*Collected material*
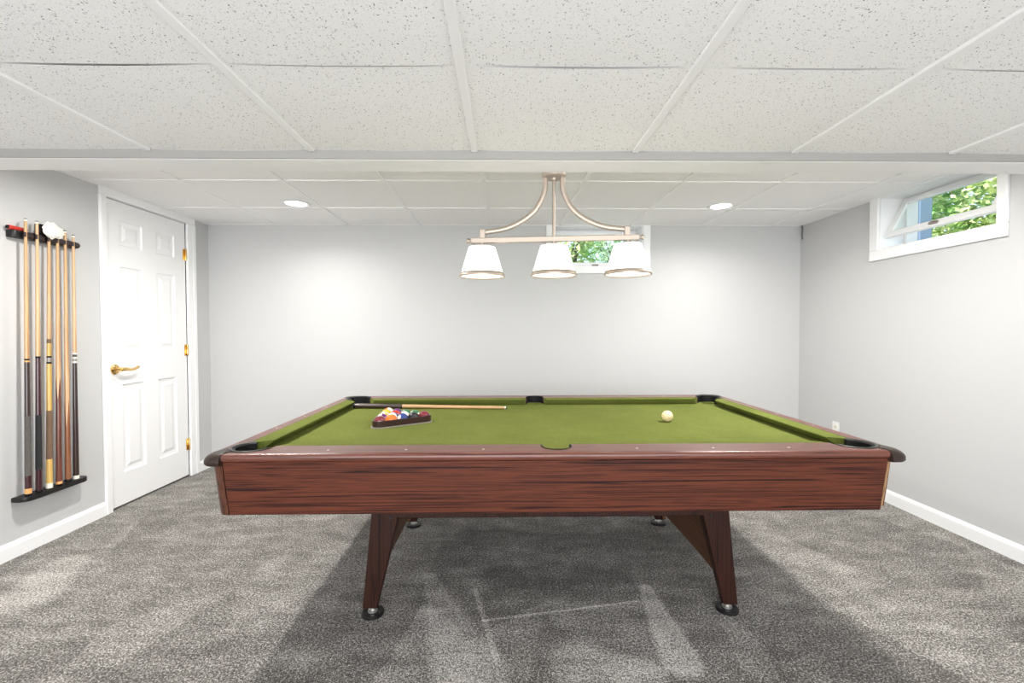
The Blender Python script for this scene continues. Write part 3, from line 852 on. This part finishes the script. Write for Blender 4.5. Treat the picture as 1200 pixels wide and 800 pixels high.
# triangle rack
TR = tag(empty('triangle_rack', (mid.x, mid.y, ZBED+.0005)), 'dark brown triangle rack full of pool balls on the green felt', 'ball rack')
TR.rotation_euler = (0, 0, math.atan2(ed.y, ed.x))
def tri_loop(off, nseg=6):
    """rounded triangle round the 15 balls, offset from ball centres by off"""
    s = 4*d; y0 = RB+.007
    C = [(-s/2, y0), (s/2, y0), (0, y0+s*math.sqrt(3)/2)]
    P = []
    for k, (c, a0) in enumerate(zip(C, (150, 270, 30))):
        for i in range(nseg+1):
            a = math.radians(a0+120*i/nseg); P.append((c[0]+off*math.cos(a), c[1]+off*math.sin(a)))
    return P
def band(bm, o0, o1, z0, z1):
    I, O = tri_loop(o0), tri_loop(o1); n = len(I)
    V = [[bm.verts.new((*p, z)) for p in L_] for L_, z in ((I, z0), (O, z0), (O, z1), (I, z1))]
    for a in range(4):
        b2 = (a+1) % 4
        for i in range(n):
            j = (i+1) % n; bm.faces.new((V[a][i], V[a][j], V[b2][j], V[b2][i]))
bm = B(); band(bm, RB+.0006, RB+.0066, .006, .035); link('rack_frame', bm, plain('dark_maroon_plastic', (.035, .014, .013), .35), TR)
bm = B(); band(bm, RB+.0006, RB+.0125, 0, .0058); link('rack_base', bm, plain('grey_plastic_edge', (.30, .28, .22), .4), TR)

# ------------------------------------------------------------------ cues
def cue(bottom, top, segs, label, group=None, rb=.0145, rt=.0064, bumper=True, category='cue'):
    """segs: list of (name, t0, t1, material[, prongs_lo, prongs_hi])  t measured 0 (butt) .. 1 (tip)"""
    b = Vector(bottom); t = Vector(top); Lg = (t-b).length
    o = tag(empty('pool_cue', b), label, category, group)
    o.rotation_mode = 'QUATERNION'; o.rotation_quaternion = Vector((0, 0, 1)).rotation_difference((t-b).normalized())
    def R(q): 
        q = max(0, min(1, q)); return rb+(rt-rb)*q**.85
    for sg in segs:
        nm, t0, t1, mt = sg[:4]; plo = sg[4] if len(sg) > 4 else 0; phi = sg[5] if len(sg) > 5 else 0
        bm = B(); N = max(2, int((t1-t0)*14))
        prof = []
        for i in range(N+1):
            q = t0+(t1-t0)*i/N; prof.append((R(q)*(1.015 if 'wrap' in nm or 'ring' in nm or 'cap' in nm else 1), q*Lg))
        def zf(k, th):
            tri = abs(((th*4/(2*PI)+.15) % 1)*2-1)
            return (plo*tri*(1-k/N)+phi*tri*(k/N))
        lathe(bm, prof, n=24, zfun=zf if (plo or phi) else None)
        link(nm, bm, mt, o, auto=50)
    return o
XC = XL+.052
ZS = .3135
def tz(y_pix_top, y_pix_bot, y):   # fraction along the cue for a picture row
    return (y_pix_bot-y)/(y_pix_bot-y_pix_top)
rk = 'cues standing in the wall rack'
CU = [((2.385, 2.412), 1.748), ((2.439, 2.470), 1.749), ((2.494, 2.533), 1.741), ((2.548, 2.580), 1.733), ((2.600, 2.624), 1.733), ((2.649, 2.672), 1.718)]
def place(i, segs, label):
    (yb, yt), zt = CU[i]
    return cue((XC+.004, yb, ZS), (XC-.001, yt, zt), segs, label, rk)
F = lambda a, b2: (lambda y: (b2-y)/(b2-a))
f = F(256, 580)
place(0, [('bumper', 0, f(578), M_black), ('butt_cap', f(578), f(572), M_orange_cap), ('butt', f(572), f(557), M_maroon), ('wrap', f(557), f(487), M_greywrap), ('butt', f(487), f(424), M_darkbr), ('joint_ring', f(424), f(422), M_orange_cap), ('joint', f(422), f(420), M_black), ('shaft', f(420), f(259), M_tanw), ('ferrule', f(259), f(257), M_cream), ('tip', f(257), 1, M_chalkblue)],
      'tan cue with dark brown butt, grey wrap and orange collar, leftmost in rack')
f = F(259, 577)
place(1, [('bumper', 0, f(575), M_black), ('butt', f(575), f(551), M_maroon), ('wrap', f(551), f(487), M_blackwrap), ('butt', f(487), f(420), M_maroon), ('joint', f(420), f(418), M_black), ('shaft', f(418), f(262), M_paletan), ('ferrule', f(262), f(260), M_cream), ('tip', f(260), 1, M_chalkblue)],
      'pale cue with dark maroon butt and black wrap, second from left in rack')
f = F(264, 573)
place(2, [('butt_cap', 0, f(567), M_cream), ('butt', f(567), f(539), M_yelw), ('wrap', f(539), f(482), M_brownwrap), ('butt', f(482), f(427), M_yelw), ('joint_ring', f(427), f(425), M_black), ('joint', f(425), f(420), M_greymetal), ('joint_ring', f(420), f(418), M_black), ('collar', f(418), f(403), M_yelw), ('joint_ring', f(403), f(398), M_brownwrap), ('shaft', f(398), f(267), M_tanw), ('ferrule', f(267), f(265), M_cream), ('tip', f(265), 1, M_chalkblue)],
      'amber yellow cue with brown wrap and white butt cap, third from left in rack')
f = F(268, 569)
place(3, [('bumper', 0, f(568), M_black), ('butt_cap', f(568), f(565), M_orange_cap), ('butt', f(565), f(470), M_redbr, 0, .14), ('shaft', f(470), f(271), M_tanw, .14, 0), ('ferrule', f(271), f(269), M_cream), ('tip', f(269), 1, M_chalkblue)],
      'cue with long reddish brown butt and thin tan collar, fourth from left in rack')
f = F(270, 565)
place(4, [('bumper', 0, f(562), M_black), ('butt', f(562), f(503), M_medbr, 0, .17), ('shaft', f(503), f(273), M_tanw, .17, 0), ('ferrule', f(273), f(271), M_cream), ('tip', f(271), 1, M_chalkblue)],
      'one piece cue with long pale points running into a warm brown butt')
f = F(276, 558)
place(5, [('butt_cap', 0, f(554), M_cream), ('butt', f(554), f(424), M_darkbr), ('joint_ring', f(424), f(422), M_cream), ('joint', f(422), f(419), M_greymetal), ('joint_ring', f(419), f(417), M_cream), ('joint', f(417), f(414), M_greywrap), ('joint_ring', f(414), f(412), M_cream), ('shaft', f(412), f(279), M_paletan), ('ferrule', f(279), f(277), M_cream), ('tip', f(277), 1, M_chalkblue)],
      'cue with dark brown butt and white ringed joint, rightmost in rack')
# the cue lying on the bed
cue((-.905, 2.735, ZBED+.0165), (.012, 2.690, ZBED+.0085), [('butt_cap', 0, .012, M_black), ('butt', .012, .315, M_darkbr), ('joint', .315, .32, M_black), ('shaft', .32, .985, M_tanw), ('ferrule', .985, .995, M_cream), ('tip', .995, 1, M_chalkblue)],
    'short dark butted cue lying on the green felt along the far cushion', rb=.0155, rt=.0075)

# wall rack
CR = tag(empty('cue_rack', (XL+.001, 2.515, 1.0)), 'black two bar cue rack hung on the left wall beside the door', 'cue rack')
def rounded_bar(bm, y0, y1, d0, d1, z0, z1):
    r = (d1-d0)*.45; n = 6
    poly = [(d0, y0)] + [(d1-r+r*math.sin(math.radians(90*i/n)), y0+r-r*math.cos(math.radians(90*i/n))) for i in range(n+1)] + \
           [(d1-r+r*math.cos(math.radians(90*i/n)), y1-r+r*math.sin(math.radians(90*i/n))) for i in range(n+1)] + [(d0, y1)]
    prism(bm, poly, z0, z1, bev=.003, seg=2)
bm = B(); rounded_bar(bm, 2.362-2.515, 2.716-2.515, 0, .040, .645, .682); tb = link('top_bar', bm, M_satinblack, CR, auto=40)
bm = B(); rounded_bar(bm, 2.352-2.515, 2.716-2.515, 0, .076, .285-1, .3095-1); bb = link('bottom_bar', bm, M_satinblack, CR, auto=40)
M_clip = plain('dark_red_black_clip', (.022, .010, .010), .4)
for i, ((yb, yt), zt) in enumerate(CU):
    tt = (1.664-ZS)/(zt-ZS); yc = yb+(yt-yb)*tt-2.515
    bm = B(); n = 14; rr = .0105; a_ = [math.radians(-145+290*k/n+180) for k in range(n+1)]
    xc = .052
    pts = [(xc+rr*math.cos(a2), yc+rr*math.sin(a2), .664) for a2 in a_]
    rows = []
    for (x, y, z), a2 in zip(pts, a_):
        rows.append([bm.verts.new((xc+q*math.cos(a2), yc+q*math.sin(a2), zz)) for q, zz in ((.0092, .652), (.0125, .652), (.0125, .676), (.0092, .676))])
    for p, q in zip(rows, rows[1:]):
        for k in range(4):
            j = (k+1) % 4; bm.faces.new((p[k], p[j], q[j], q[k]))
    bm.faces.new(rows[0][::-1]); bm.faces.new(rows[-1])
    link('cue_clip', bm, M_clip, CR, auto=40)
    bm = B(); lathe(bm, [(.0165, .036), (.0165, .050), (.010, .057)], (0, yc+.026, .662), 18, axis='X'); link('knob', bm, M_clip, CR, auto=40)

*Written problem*
Please restate the material above line by line, exactly, beginning at its first line and ending with the line that contains "bm = B(); band(bm, RB+.0006, RB+.0125, 0, .0058);", without any pictures.

*The output*
The Blender Python script for this scene continues. Write part 3, from line 852 on. This part finishes the script. Write for Blender 4.5. Treat the picture as 1200 pixels wide and 800 pixels high.
# triangle rack
TR = tag(empty('triangle_rack', (mid.x, mid.y, ZBED+.0005)), 'dark brown triangle rack full of pool balls on the green felt', 'ball rack')
TR.rotation_euler = (0, 0, math.atan2(ed.y, ed.x))
def tri_loop(off, nseg=6):
    """rounded triangle round the 15 balls, offset from ball centres by off"""
    s = 4*d; y0 = RB+.007
    C = [(-s/2, y0), (s/2, y0), (0, y0+s*math.sqrt(3)/2)]
    P = []
    for k, (c, a0) in enumerate(zip(C, (150, 270, 30))):
        for i in range(nseg+1):
            a = math.radians(a0+120*i/nseg); P.append((c[0]+off*math.cos(a), c[1]+off*math.sin(a)))
    return P
def band(bm, o0, o1, z0, z1):
    I, O = tri_loop(o0), tri_loop(o1); n = len(I)
    V = [[bm.verts.new((*p, z)) for p in L_] for L_, z in ((I, z0), (O, z0), (O, z1), (I, z1))]
    for a in range(4):
        b2 = (a+1) % 4
        for i in range(n):
            j = (i+1) % n; bm.faces.new((V[a][i], V[a][j], V[b2][j], V[b2][i]))
bm = B(); band(bm, RB+.0006, RB+.0066, .006, .035); link('rack_frame', bm, plain('dark_maroon_plastic', (.035, .014, .013), .35), TR)
bm = B(); band(bm, RB+.0006, RB+.0125, 0, .0058); link('rack_base', bm, plain('grey_plastic_edge', (.30, .28, .22), .4), TR)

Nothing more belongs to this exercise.